-------- DATASET ENTRIES --------
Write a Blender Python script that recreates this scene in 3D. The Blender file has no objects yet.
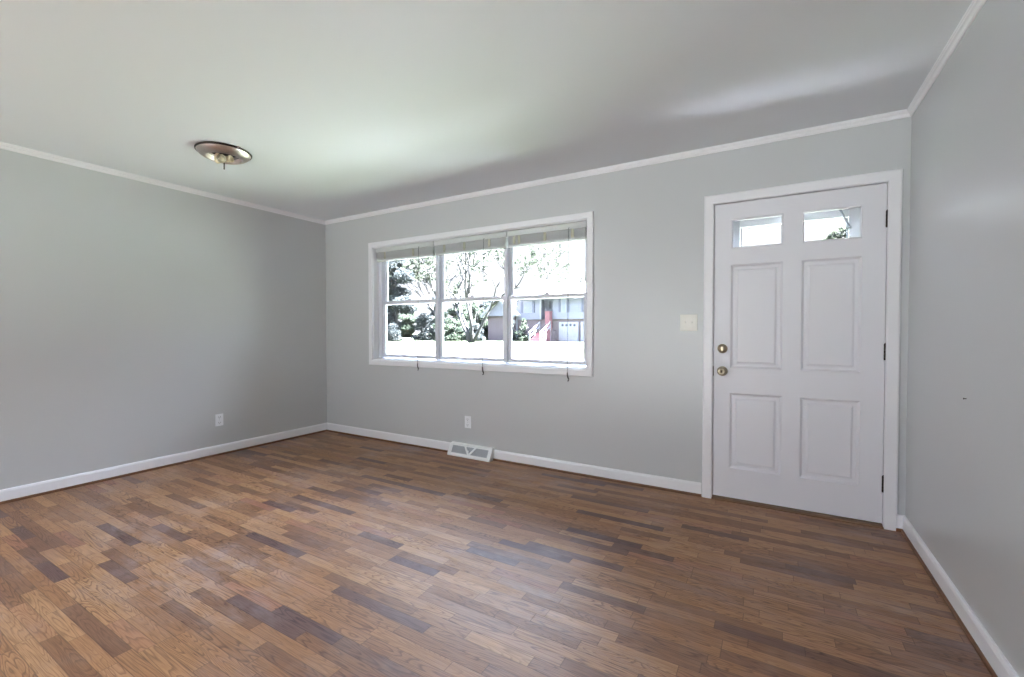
--------
-------- DATASET ENTRIES --------
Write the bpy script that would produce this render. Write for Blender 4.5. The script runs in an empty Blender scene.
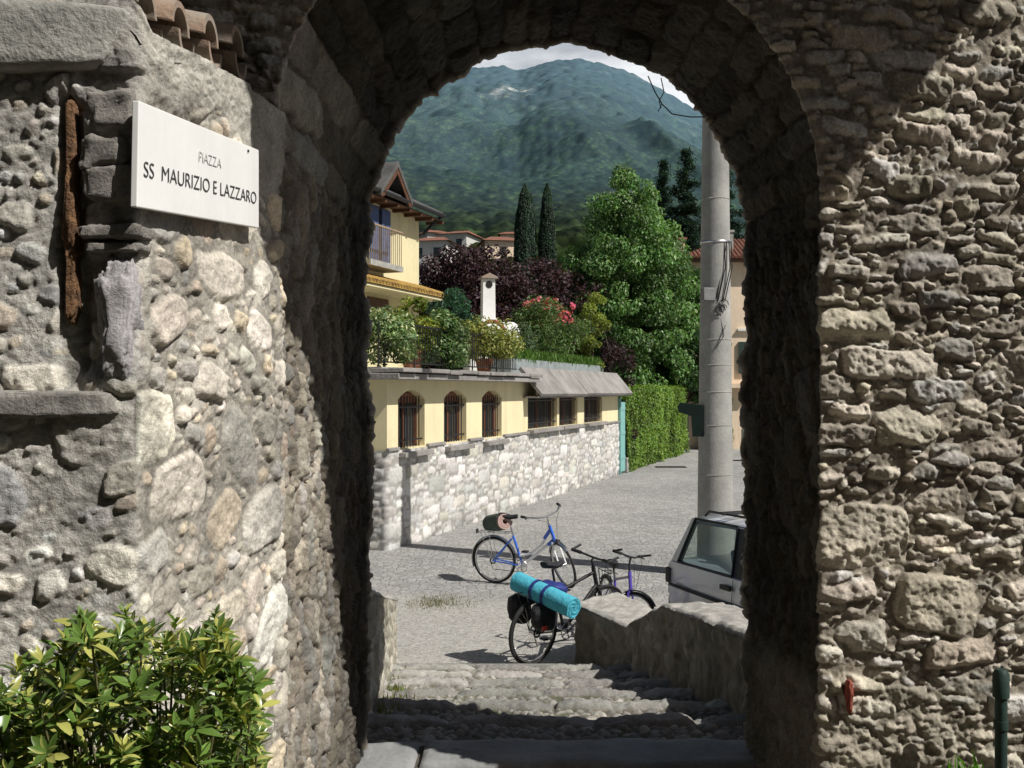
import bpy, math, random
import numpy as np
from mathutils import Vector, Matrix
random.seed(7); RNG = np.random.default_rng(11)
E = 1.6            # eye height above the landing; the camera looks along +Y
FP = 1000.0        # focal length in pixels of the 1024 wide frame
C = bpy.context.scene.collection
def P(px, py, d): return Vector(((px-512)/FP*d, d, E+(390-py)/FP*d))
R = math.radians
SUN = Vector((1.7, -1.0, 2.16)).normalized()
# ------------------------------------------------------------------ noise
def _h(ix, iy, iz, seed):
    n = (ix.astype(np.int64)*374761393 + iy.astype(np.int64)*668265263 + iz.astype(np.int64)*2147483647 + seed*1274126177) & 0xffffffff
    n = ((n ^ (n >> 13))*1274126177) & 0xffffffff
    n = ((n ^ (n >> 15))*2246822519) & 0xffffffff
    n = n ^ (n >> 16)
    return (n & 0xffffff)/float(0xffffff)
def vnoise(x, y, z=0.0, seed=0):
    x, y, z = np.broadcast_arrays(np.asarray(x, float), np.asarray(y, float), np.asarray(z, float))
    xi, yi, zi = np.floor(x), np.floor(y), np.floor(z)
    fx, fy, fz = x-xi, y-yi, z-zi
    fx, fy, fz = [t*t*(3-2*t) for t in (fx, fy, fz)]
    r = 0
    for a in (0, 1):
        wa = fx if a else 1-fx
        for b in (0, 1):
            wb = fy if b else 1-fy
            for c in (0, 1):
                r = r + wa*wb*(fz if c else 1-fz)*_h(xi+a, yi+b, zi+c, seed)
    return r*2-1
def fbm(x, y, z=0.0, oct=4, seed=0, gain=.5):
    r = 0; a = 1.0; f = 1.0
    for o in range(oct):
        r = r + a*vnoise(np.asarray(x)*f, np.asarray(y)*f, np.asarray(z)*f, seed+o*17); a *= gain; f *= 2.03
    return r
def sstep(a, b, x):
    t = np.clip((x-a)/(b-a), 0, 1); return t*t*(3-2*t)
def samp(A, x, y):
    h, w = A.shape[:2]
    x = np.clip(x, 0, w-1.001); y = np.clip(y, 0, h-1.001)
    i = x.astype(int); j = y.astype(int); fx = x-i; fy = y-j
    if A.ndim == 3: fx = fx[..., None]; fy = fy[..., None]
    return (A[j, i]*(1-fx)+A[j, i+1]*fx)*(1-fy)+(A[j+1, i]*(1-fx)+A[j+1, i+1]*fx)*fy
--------
▶ [YOUR INSTRUCTIONS]: Pull out all lines in the data above that include "script".

▶ [WRITTEN RESPONSE]:
Write a Blender Python script that recreates this scene in 3D. The Blender file has no objects yet.
Write the bpy script that would produce this render. Write for Blender 4.5. The script runs in an empty Blender scene.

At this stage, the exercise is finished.